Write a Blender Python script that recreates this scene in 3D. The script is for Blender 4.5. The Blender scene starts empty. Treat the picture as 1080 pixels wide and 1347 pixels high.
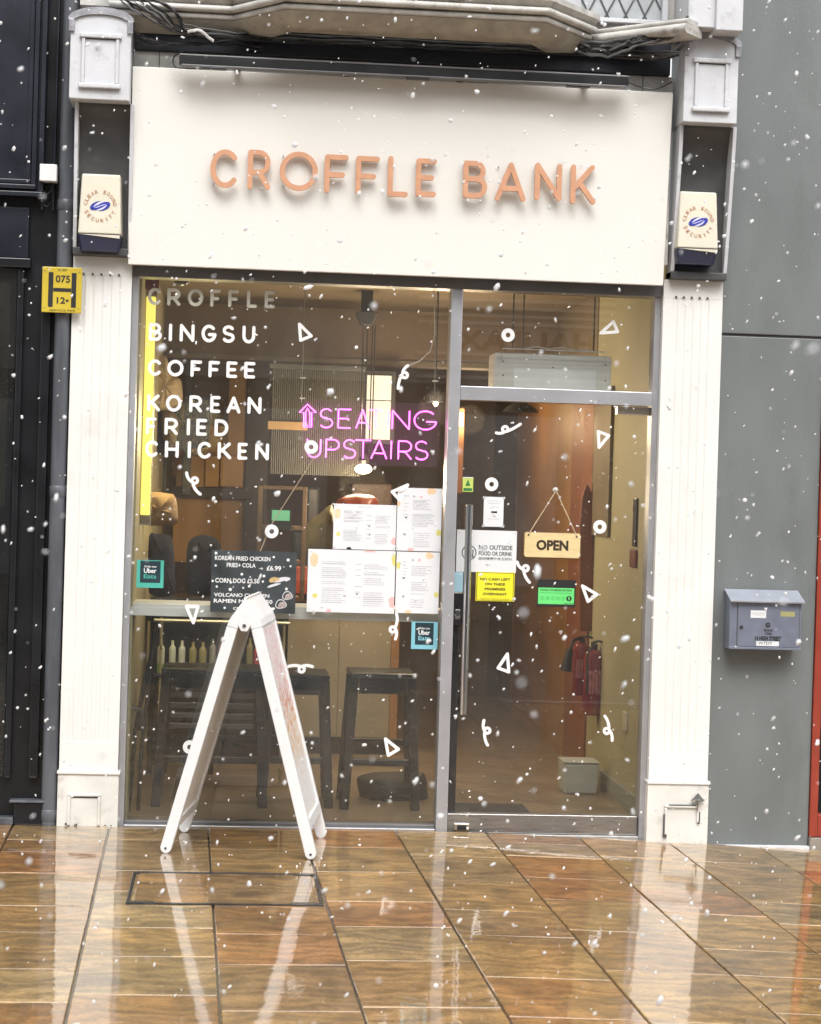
import bpy, bmesh, math, random
from math import pi, sin, cos, radians, atan2, sqrt
from mathutils import Matrix, Vector, Euler

# ------------------------------------------------------------------ camera, sky, light
S = bpy.context.scene
COL = S.collection
F, D, H = 2620.0, 9.5, 1.62
YAW, PITCH, ROLL = radians(5.2), radians(-.55), 0.030
cam_d = bpy.data.cameras.new('camera')
cam = bpy.data.objects.new('camera', cam_d)
COL.objects.link(cam)
CR = Matrix.Rotation(-YAW, 3, 'Z') @ Matrix.Rotation(pi / 2 + PITCH, 3, 'X') @ Matrix.Rotation(ROLL, 3, 'Z')
cam.matrix_world = Matrix.Translation((0, -D, H)) @ CR.to_4x4()
cam_d.sensor_fit = 'VERTICAL'
cam_d.sensor_height = 36
cam_d.lens = 36 * F / 1347
cam_d.clip_end = 300
cam_d.dof.use_dof = True
cam_d.dof.focus_distance = 9.5
cam_d.dof.aperture_fstop = 6.5
S.camera = cam

world = bpy.data.worlds.new('World')
S.world = world
world.use_nodes = True
wn = world.node_tree
bg = wn.nodes['Background']
sky = wn.nodes.new('ShaderNodeTexSky')
sky.sky_type = 'NISHITA'
sky.sun_disc = False
sky.sun_elevation = radians(52)
sky.sun_rotation = radians(165)
sky.dust_density = 4.0
sky.air_density = 1.0
sky.ozone_density = 1.0
hs = wn.nodes.new('ShaderNodeHueSaturation')
hs.inputs['Saturation'].default_value = 0.12      # overcast: nearly colourless
wn.links.new(sky.outputs[0], hs.inputs['Color'])
wn.links.new(hs.outputs[0], bg.inputs[0])
bg.inputs[1].default_value = 0.15

sun_d = bpy.data.lights.new('sun', 'SUN')
sun_d.energy = .75
sun_d.angle = radians(22)
sun_d.color = (1, .99, .975)
sun = bpy.data.objects.new('sun', sun_d)
COL.objects.link(sun)
sun.rotation_euler = Euler((radians(38), 0, radians(-15)), 'XYZ')

S.view_settings.view_transform = 'Standard'
S.view_settings.look = 'None'
S.view_settings.gamma = 1
S.view_settings.use_curve_mapping = False
S.view_settings.exposure = 1.0
S.cycles.transparent_max_bounces = 24
S.cycles.max_bounces = 10
S.cycles.sample_clamp_indirect = 6

rnd = random.Random(7)

# ------------------------------------------------------------------ measuring helpers
def ray(px, py):
    return CR @ Vector(((px - 540) / F, -(py - 673.5) / F, -1))
def W(px, py, Y=0.0):
    r = ray(px, py); c = Vector((0, -D, H))
    return c + r * ((Y + D) / r.y)
def R(x0, y0, x1, y1, Y=0.0):
    """upright rectangle of real size at depth Y: X0, X1, Z0, Z1"""
    c = W((x0 + x1) / 2, (y0 + y1) / 2, Y)
    s = (D + Y) / F * 1.002
    w, h = (x1 - x0) * s / 2, (y1 - y0) * s / 2
    return c.x - w, c.x + w, c.z - h, c.z + h
def gz(x):
    """the pavement falls away a little to the right"""
    t = max(0.0, x - .9)
    return -.037 * t * t / (t + .25)

# ------------------------------------------------------------------ materials
MATS = {}
def newmat(name):
    m = bpy.data.materials.new(name); m.use_nodes = True
    nt = m.node_tree
    return m, nt, nt.nodes['Principled BSDF'], nt.nodes.new('ShaderNodeTexCoord')
def rgb(c): return (c[0], c[1], c[2], 1)
def mat(name, col, rough=.5, metal=0, var=.1, vs=6, bump=.0, bs=60, dirt=0, dcol=(.08, .07, .06), ds=5, spec=.5, coat=0, trans=0, rv=.12, stretch=(1, 1, 1)):
    if name in MATS: return MATS[name]
    m, nt, b, tc = newmat(name)
    L = nt.links.new; N = nt.nodes.new
    geo = N('ShaderNodeNewGeometry')
    mp = N('ShaderNodeMapping'); mp.inputs['Scale'].default_value = stretch
    L(geo.outputs['Position'], mp.inputs[0])
    n = N('ShaderNodeTexNoise'); n.inputs['Scale'].default_value = vs; n.inputs['Detail'].default_value = 6
    L(mp.outputs[0], n.inputs['Vector'])
    mr = N('ShaderNodeMapRange'); mr.inputs[1].default_value = .3; mr.inputs[2].default_value = .7
    mr.inputs[3].default_value = 1 - var; mr.inputs[4].default_value = 1 + var
    L(n.outputs[0], mr.inputs[0])
    mx = N('ShaderNodeMix'); mx.data_type = 'RGBA'; mx.blend_type = 'MULTIPLY'; mx.inputs[0].default_value = 1
    mx.inputs[6].default_value = rgb(col)
    L(mr.outputs[0], mx.inputs[7])
    out = mx.outputs[2]
    if dirt:
        n2 = N('ShaderNodeTexNoise'); n2.inputs['Scale'].default_value = ds; n2.inputs['Detail'].default_value = 9; n2.inputs['Roughness'].default_value = .7
        L(mp.outputs[0], n2.inputs['Vector'])
        r2 = N('ShaderNodeMapRange'); r2.inputs[1].default_value = .56; r2.inputs[2].default_value = .72; r2.inputs[4].default_value = dirt
        L(n2.outputs[0], r2.inputs[0])
        m2 = N('ShaderNodeMix'); m2.data_type = 'RGBA'; m2.inputs[7].default_value = rgb(dcol)
        L(r2.outputs[0], m2.inputs[0]); L(out, m2.inputs[6]); out = m2.outputs[2]
    L(out, b.inputs['Base Color'])
    rr = N('ShaderNodeMapRange'); rr.inputs[3].default_value = max(0, rough - rv); rr.inputs[4].default_value = min(1, rough + rv)
    L(n.outputs[0], rr.inputs[0]); L(rr.outputs[0], b.inputs['Roughness'])
    b.inputs['Metallic'].default_value = metal
    b.inputs['Specular IOR Level'].default_value = spec
    b.inputs['Coat Weight'].default_value = coat
    b.inputs['Coat Roughness'].default_value = .08
    b.inputs['Transmission Weight'].default_value = trans
    if bump:
        n3 = N('ShaderNodeTexNoise'); n3.inputs['Scale'].default_value = bs; n3.inputs['Detail'].default_value = 5
        L(mp.outputs[0], n3.inputs['Vector'])
        bp = N('ShaderNodeBump'); bp.inputs['Strength'].default_value = bump; bp.inputs['Distance'].default_value = .01
        L(n3.outputs[0], bp.inputs['Height']); L(bp.outputs[0], b.inputs['Normal'])
    MATS[name] = m
    return m
def emit(name, col, strength):
    m, nt, b, tc = newmat(name)
    b.inputs['Base Color'].default_value = rgb(col)
    b.inputs['Emission Color'].default_value = rgb(col)
    n = nt.nodes.new('ShaderNodeTexNoise'); n.inputs['Scale'].default_value = 12
    mr = nt.nodes.new('ShaderNodeMapRange'); mr.inputs[3].default_value = strength * .8; mr.inputs[4].default_value = strength * 1.2
    nt.links.new(n.outputs[0], mr.inputs[0]); nt.links.new(mr.outputs[0], b.inputs['Emission Strength'])
    return m
def glassmat(name, tint=(1, 1, 1), r0=.045, rough=.0):
    m = bpy.data.materials.new(name); m.use_nodes = True
    nt = m.node_tree; nt.nodes.clear(); N = nt.nodes.new; L = nt.links.new
    geo = N('ShaderNodeNewGeometry')
    dp = N('ShaderNodeVectorMath'); dp.operation = 'DOT_PRODUCT'
    L(geo.outputs['Normal'], dp.inputs[0]); L(geo.outputs['Incoming'], dp.inputs[1])
    ab = N('ShaderNodeMath'); ab.operation = 'ABSOLUTE'; L(dp.outputs['Value'], ab.inputs[0])
    om = N('ShaderNodeMath'); om.operation = 'SUBTRACT'; om.inputs[0].default_value = 1; L(ab.outputs[0], om.inputs[1])
    pw = N('ShaderNodeMath'); pw.operation = 'POWER'; pw.inputs[1].default_value = 5; L(om.outputs[0], pw.inputs[0])
    ma = N('ShaderNodeMath'); ma.operation = 'MULTIPLY_ADD'; ma.inputs[1].default_value = 1 - r0; ma.inputs[2].default_value = r0
    L(pw.outputs[0], ma.inputs[0])
    tr = N('ShaderNodeBsdfTransparent'); tr.inputs[0].default_value = rgb(tint)
    gl = N('ShaderNodeBsdfGlossy'); gl.inputs['Roughness'].default_value = rough
    mx = N('ShaderNodeMixShader'); L(ma.outputs[0], mx.inputs[0]); L(tr.outputs[0], mx.inputs[1]); L(gl.outputs[0], mx.inputs[2])
    # thin film of dried drips and smears, doubling as painted haze of street reflections
    ns = N('ShaderNodeTexNoise'); ns.inputs['Scale'].default_value = 2.2; ns.inputs['Detail'].default_value = 8; ns.inputs['Roughness'].default_value = .65
    mp = N('ShaderNodeMapping'); mp.inputs['Scale'].default_value = (1.6, 1, .5); L(geo.outputs['Position'], mp.inputs[0]); L(mp.outputs[0], ns.inputs['Vector'])
    mr = N('ShaderNodeMapRange'); mr.inputs[1].default_value = .35; mr.inputs[2].default_value = .75; mr.inputs[3].default_value = .005; mr.inputs[4].default_value = .034
    L(ns.outputs[0], mr.inputs[0])
    df = N('ShaderNodeBsdfDiffuse'); df.inputs[0].default_value = (.6, .57, .52, 1)
    m2 = N('ShaderNodeMixShader'); L(mr.outputs[0], m2.inputs[0]); L(mx.outputs[0], m2.inputs[1]); L(df.outputs[0], m2.inputs[2])
    o = N('ShaderNodeOutputMaterial'); L(m2.outputs[0], o.inputs[0])
    return m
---
### SHORT TASK:
Restate the material word for word from its first line through the line containing "0, radians(-15)), 'XYZ')", both included; the pictures do not belong in it.

### RESPONSE FOR THIS EXERCISE:
Write a Blender Python script that recreates this scene in 3D. The script is for Blender 4.5. The Blender scene starts empty. Treat the picture as 1080 pixels wide and 1347 pixels high.
import bpy, bmesh, math, random
from math import pi, sin, cos, radians, atan2, sqrt
from mathutils import Matrix, Vector, Euler

# ------------------------------------------------------------------ camera, sky, light
S = bpy.context.scene
COL = S.collection
F, D, H = 2620.0, 9.5, 1.62
YAW, PITCH, ROLL = radians(5.2), radians(-.55), 0.030
cam_d = bpy.data.cameras.new('camera')
cam = bpy.data.objects.new('camera', cam_d)
COL.objects.link(cam)
CR = Matrix.Rotation(-YAW, 3, 'Z') @ Matrix.Rotation(pi / 2 + PITCH, 3, 'X') @ Matrix.Rotation(ROLL, 3, 'Z')
cam.matrix_world = Matrix.Translation((0, -D, H)) @ CR.to_4x4()
cam_d.sensor_fit = 'VERTICAL'
cam_d.sensor_height = 36
cam_d.lens = 36 * F / 1347
cam_d.clip_end = 300
cam_d.dof.use_dof = True
cam_d.dof.focus_distance = 9.5
cam_d.dof.aperture_fstop = 6.5
S.camera = cam

world = bpy.data.worlds.new('World')
S.world = world
world.use_nodes = True
wn = world.node_tree
bg = wn.nodes['Background']
sky = wn.nodes.new('ShaderNodeTexSky')
sky.sky_type = 'NISHITA'
sky.sun_disc = False
sky.sun_elevation = radians(52)
sky.sun_rotation = radians(165)
sky.dust_density = 4.0
sky.air_density = 1.0
sky.ozone_density = 1.0
hs = wn.nodes.new('ShaderNodeHueSaturation')
hs.inputs['Saturation'].default_value = 0.12      # overcast: nearly colourless
wn.links.new(sky.outputs[0], hs.inputs['Color'])
wn.links.new(hs.outputs[0], bg.inputs[0])
bg.inputs[1].default_value = 0.15

sun_d = bpy.data.lights.new('sun', 'SUN')
sun_d.energy = .75
sun_d.angle = radians(22)
sun_d.color = (1, .99, .975)
sun = bpy.data.objects.new('sun', sun_d)
COL.objects.link(sun)
sun.rotation_euler = Euler((radians(38), 0, radians(-15)), 'XYZ')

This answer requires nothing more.